▶ YOUR INSTRUCTIONS: Word for word, copy all the data and drop the pictures.

▶ COLLECTED DATA:
──────────────────────────────

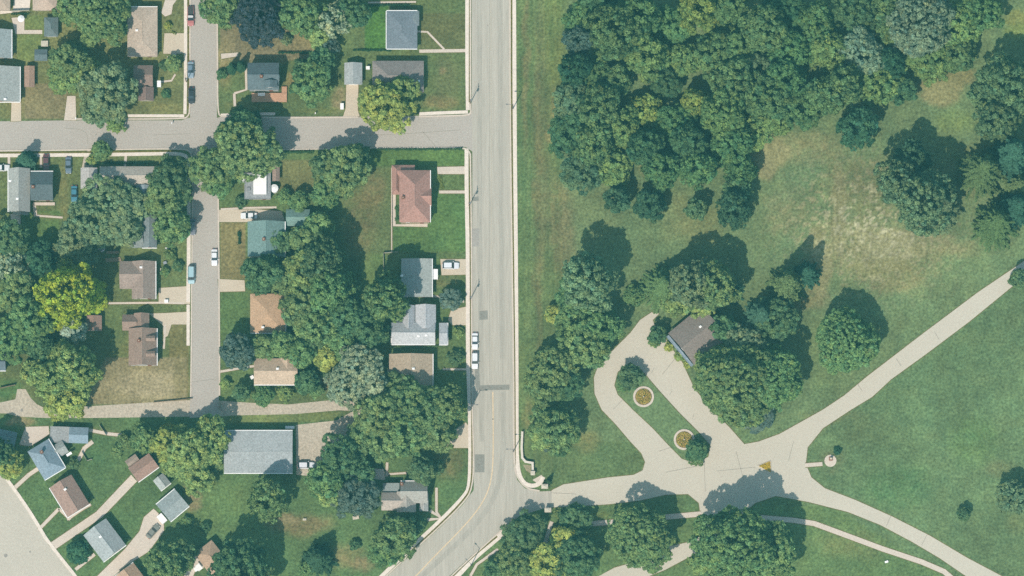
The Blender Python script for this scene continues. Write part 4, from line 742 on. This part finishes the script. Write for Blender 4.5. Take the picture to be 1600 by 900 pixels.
hedge([(435,83),(485,83)], 3, 1.2, 'thin dark hedge at the south of the copper beech lawn', 'dk')
hedge([(134,256),(240,254)], 3, 1.0, 'dark low hedge in front of the long pale roof', 'dk')
hedge([(374,362),(374,382)], 5, 1.2, 'short dark hedge on the west side of the teal house', 'dk')
hedge([(620,322),(620,345)], 5, .8, 'low green planting on the west side of the red house', 'g')
hedge([(702,510),(700,530)], 6, .7, 'low planting east of the pale metal roof', 'lg')
hedge([(686,274),(692,296)], 6, .5, 'low planting between the two paths of the red house', 'yg')
hedge([(18,22.5),(46,22)], 3, 1.1, 'dark clipped hedge behind the upper patio', 'dk')
hedge([(275,78-24),(268,50)], 3, .8, 'yellow-green border above the concrete driveway', 'yg')
hedge([(612,543),(690,541)], 3, .8, 'low strip of bushes below the pale metal roof', 'ol')

# ---------------------------------------------------------------- vehicles
_CP = {}
def car_parts(kind):
    if kind in _CP: return _CP[kind]
    L, Wd, H1, H2 = {'sedan': (4.7,1.85,.85,1.45), 'suv': (4.8,1.95,1.0,1.8), 'pickup': (5.6,2.0,1.0,1.85), 'van': (5.2,2.05,1.1,2.1)}[kind]
    def shell(st):        # (x, z, halfwidth, zlow) stations -> closed loft
        mb = MB(); v = []
        for x, z, h, zl in st: v += [(x,-h,zl),(x,-h*1.0,zl+(z-zl)*.55),(x,-h*.86,z),(x,h*.86,z),(x,h,zl+(z-zl)*.55),(x,h,zl)]
        n = len(st); f = []
        for i in range(n-1):
            for j in range(6): f.append((i*6+j, (i+1)*6+j, (i+1)*6+(j+1)%6, i*6+(j+1)%6))
        f += [(5,4,3,2,1,0), tuple(range((n-1)*6, n*6))]; mb.add(v, f); return mb
    h = Wd/2; l = L/2
    body = shell([(-l,H1*.75,h*.80,.35),(-l+.25,H1*.95,h*.95,.28),(-l*.45,H1,h,.25),(l*.35,H1,h,.25),(l-.7,H1*.93,h*.97,.25),(l-.2,H1*.82,h*.88,.28),(l,H1*.65,h*.74,.35)])
    c0, c1 = {'sedan': (-.66,.38), 'suv': (-.93,.42), 'pickup': (-.12,.48), 'van': (-.94,.60)}[kind]
    a, b = c0*l, c1*l
    glass = shell([(a,H1+.02,h*.84,H1-.1),(a+.35,H2-.08,h*.80,H1-.1),(b-.65,H2-.08,h*.80,H1-.1),(b,H1+.02,h*.86,H1-.1)])
    rf = MB(); hw = h*.70; x0, x1 = a+.38, b-.68
    rf.prism([(x0,-hw*.9),(x0+.2,-hw),(x1-.2,-hw),(x1,-hw*.88),(x1,hw*.88),(x1-.2,hw),(x0+.2,hw),(x0,hw*.9)], H2-.09, H2)
    ex = []
    if kind == 'pickup':
        bd = MB(); bd.box(-l+.18,-h*.78,H1-.02,a-.05,h*.78,H1+.03); ex.append(('cargo_bed', bd, mat('dark_bed', (.05,.05,.05,1),.1)))
    wh = MB(); wh.cone((0,-.11,0),(0,.11,0),.33,.33,14); rim = MB(); rim.cone((0,-.125,0),(0,.125,0),.19,.19,10)
    hl = MB(); hl.box(-.06,-.18,-.07,.08,.18,.07); tl = MB(); tl.box(-.06,-.15,-.08,.05,.15,.08)
    mr = MB(); mr.box(-.09,-.1,-.07,.09,.1,.07)
    _CP[kind] = dict(L=L, l=l, h=h, H1=H1, b=b, body=body.mesh('body', CARP), glass=glass.mesh('windows', GLASS), roof=rf.mesh('roof', CARP), ex=[(n, m_.mesh(n, mm)) for n, m_, mm in ex],
        wheel=wh.mesh('wheel', TYRE), rim=rim.mesh('rim', METAL), hl=hl.mesh('headlight', mat('lamp_glass', (.8,.8,.78,1), 0, 1, 1, 0, .15)), tl=tl.mesh('tail_light', mat('red_lamp', (.4,.02,.02,1), 0, 1, 1, 0, .3)), mr=mr.mesh('mirror', CARP))
    return _CP[kind]
def car(px, py, ang, kind, rgb, label, roofc=None, group='cars parked on the streets and drives'):
    q = car_parts(kind); p = W(px, py, .8); p.z = .05
    root = empty('parked_pickup' if kind == 'pickup' else 'parked_van' if kind == 'van' else 'parked_car', p, R(ang), label, {'pickup': 'pickup', 'van': 'van'}.get(kind, 'car'), group)
    col = C(*rgb); b = inst(q['body'], 'body', root); b.color = col; inst(q['glass'], 'windows', root); r_ = inst(q['roof'], 'roof', root); r_.color = C(*(roofc or rgb))
    for n, me in q['ex']: inst(me, n, root)
    for sx in (-.62, .64):
        for sy in (-1, 1):
            w_ = inst(q['wheel'], 'wheel', root, (sx*q['l'], sy*(q['h']-.12), .33)); inst(q['rim'], 'rim', w_)
    for sy in (-1, 1):
        inst(q['hl'], 'headlight', root, (q['l']-.10, sy*q['h']*.55, q['H1']*.66)); inst(q['tl'], 'tail_light', root, (-q['l']+.03, sy*q['h']*.6, q['H1']*.72))
        m_ = inst(q['mr'], 'mirror', root, (q['b']-.25, sy*(q['h']+.08), q['H1']+.02)); m_.color = col
    return root
car(298,25,-90,'pickup',(196,120,116),'faded red pickup at the top of the residential street', (228,225,222))
car(298,109,-90,'sedan',(150,168,180),'blue-grey car by the kerb near the small round tree', (120,142,158))
car(299,149,-90,'sedan',(52,56,62),'black car by the kerb below the blue-grey one')
car(301,354,-90,'sedan',(120,124,134),'grey car half in the shade of the corner trees')
car(335,402,-90,'sedan',(250,250,250),'white car on the east side of the residential street')
car(299,429,-90,'van',(176,208,214),'light teal van at the west kerb of the residential street')
car(389,337,180,'sedan',(248,248,246),'white car in the driveway of the teal roofed house')
car(704,415,0,'suv',(244,246,250),'white car in the driveway of the flat grey roof')
car(742,533,-90,'sedan',(250,250,250),'northern white car parked on the main road')
car(742,563,-90,'suv',(250,250,250),'southern white car parked on the main road')
car(107,258,-90,'sedan',(112,130,144),'dark blue-grey car on the grass near the dark teal house')
car(116,303,-90,'sedan',(80,140,160),'teal blue car on the grass below the dark blue-grey one')
car(72,254,-90,'sedan',(110,70,74),'dark maroon car in front of the dark teal house')
car(478,727,0,'suv',(240,242,246),'white car at the foot of the gravel yard')
car(239,830,48,'sedan',(140,142,132),'olive grey car in the driveway of the grey garage')
car(2,262,0,'sedan',(240,240,238),'white car cut by the left edge of the photo')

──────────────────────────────

▶ REPLY:
The Blender Python script for this scene continues. Write part 4, from line 742 on. This part finishes the script. Write for Blender 4.5. Take the picture to be 1600 by 900 pixels.
hedge([(435,83),(485,83)], 3, 1.2, 'thin dark hedge at the south of the copper beech lawn', 'dk')
hedge([(134,256),(240,254)], 3, 1.0, 'dark low hedge in front of the long pale roof', 'dk')
hedge([(374,362),(374,382)], 5, 1.2, 'short dark hedge on the west side of the teal house', 'dk')
hedge([(620,322),(620,345)], 5, .8, 'low green planting on the west side of the red house', 'g')
hedge([(702,510),(700,530)], 6, .7, 'low planting east of the pale metal roof', 'lg')
hedge([(686,274),(692,296)], 6, .5, 'low planting between the two paths of the red house', 'yg')
hedge([(18,22.5),(46,22)], 3, 1.1, 'dark clipped hedge behind the upper patio', 'dk')
hedge([(275,78-24),(268,50)], 3, .8, 'yellow-green border above the concrete driveway', 'yg')
hedge([(612,543),(690,541)], 3, .8, 'low strip of bushes below the pale metal roof', 'ol')

# ---------------------------------------------------------------- vehicles
_CP = {}
def car_parts(kind):
    if kind in _CP: return _CP[kind]
    L, Wd, H1, H2 = {'sedan': (4.7,1.85,.85,1.45), 'suv': (4.8,1.95,1.0,1.8), 'pickup': (5.6,2.0,1.0,1.85), 'van': (5.2,2.05,1.1,2.1)}[kind]
    def shell(st):        # (x, z, halfwidth, zlow) stations -> closed loft
        mb = MB(); v = []
        for x, z, h, zl in st: v += [(x,-h,zl),(x,-h*1.0,zl+(z-zl)*.55),(x,-h*.86,z),(x,h*.86,z),(x,h,zl+(z-zl)*.55),(x,h,zl)]
        n = len(st); f = []
        for i in range(n-1):
            for j in range(6): f.append((i*6+j, (i+1)*6+j, (i+1)*6+(j+1)%6, i*6+(j+1)%6))
        f += [(5,4,3,2,1,0), tuple(range((n-1)*6, n*6))]; mb.add(v, f); return mb
    h = Wd/2; l = L/2
    body = shell([(-l,H1*.75,h*.80,.35),(-l+.25,H1*.95,h*.95,.28),(-l*.45,H1,h,.25),(l*.35,H1,h,.25),(l-.7,H1*.93,h*.97,.25),(l-.2,H1*.82,h*.88,.28),(l,H1*.65,h*.74,.35)])
    c0, c1 = {'sedan': (-.66,.38), 'suv': (-.93,.42), 'pickup': (-.12,.48), 'van': (-.94,.60)}[kind]
    a, b = c0*l, c1*l
    glass = shell([(a,H1+.02,h*.84,H1-.1),(a+.35,H2-.08,h*.80,H1-.1),(b-.65,H2-.08,h*.80,H1-.1),(b,H1+.02,h*.86,H1-.1)])
    rf = MB(); hw = h*.70; x0, x1 = a+.38, b-.68
    rf.prism([(x0,-hw*.9),(x0+.2,-hw),(x1-.2,-hw),(x1,-hw*.88),(x1,hw*.88),(x1-.2,hw),(x0+.2,hw),(x0,hw*.9)], H2-.09, H2)
    ex = []
    if kind == 'pickup':
        bd = MB(); bd.box(-l+.18,-h*.78,H1-.02,a-.05,h*.78,H1+.03); ex.append(('cargo_bed', bd, mat('dark_bed', (.05,.05,.05,1),.1)))
    wh = MB(); wh.cone((0,-.11,0),(0,.11,0),.33,.33,14); rim = MB(); rim.cone((0,-.125,0),(0,.125,0),.19,.19,10)
    hl = MB(); hl.box(-.06,-.18,-.07,.08,.18,.07); tl = MB(); tl.box(-.06,-.15,-.08,.05,.15,.08)
    mr = MB(); mr.box(-.09,-.1,-.07,.09,.1,.07)
    _CP[kind] = dict(L=L, l=l, h=h, H1=H1, b=b, body=body.mesh('body', CARP), glass=glass.mesh('windows', GLASS), roof=rf.mesh('roof', CARP), ex=[(n, m_.mesh(n, mm)) for n, m_, mm in ex],
        wheel=wh.mesh('wheel', TYRE), rim=rim.mesh('rim', METAL), hl=hl.mesh('headlight', mat('lamp_glass', (.8,.8,.78,1), 0, 1, 1, 0, .15)), tl=tl.mesh('tail_light', mat('red_lamp', (.4,.02,.02,1), 0, 1, 1, 0, .3)), mr=mr.mesh('mirror', CARP))
    return _CP[kind]
def car(px, py, ang, kind, rgb, label, roofc=None, group='cars parked on the streets and drives'):
    q = car_parts(kind); p = W(px, py, .8); p.z = .05
    root = empty('parked_pickup' if kind == 'pickup' else 'parked_van' if kind == 'van' else 'parked_car', p, R(ang), label, {'pickup': 'pickup', 'van': 'van'}.get(kind, 'car'), group)
    col = C(*rgb); b = inst(q['body'], 'body', root); b.color = col; inst(q['glass'], 'windows', root); r_ = inst(q['roof'], 'roof', root); r_.color = C(*(roofc or rgb))
    for n, me in q['ex']: inst(me, n, root)
    for sx in (-.62, .64):
        for sy in (-1, 1):
            w_ = inst(q['wheel'], 'wheel', root, (sx*q['l'], sy*(q['h']-.12), .33)); inst(q['rim'], 'rim', w_)
    for sy in (-1, 1):
        inst(q['hl'], 'headlight', root, (q['l']-.10, sy*q['h']*.55, q['H1']*.66)); inst(q['tl'], 'tail_light', root, (-q['l']+.03, sy*q['h']*.6, q['H1']*.72))
        m_ = inst(q['mr'], 'mirror', root, (q['b']-.25, sy*(q['h']+.08), q['H1']+.02)); m_.color = col
    return root
car(298,25,-90,'pickup',(196,120,116),'faded red pickup at the top of the residential street', (228,225,222))
car(298,109,-90,'sedan',(150,168,180),'blue-grey car by the kerb near the small round tree', (120,142,158))
car(299,149,-90,'sedan',(52,56,62),'black car by the kerb below the blue-grey one')
car(301,354,-90,'sedan',(120,124,134),'grey car half in the shade of the corner trees')
car(335,402,-90,'sedan',(250,250,250),'white car on the east side of the residential street')
car(299,429,-90,'van',(176,208,214),'light teal van at the west kerb of the residential street')
car(389,337,180,'sedan',(248,248,246),'white car in the driveway of the teal roofed house')
car(704,415,0,'suv',(244,246,250),'white car in the driveway of the flat grey roof')
car(742,533,-90,'sedan',(250,250,250),'northern white car parked on the main road')
car(742,563,-90,'suv',(250,250,250),'southern white car parked on the main road')
car(107,258,-90,'sedan',(112,130,144),'dark blue-grey car on the grass near the dark teal house')
car(116,303,-90,'sedan',(80,140,160),'teal blue car on the grass below the dark blue-grey one')
car(72,254,-90,'sedan',(110,70,74),'dark maroon car in front of the dark teal house')
car(478,727,0,'suv',(240,242,246),'white car at the foot of the gravel yard')
car(239,830,48,'sedan',(140,142,132),'olive grey car in the driveway of the grey garage')
car(2,262,0,'sedan',(240,240,238),'white car cut by the left edge of the photo')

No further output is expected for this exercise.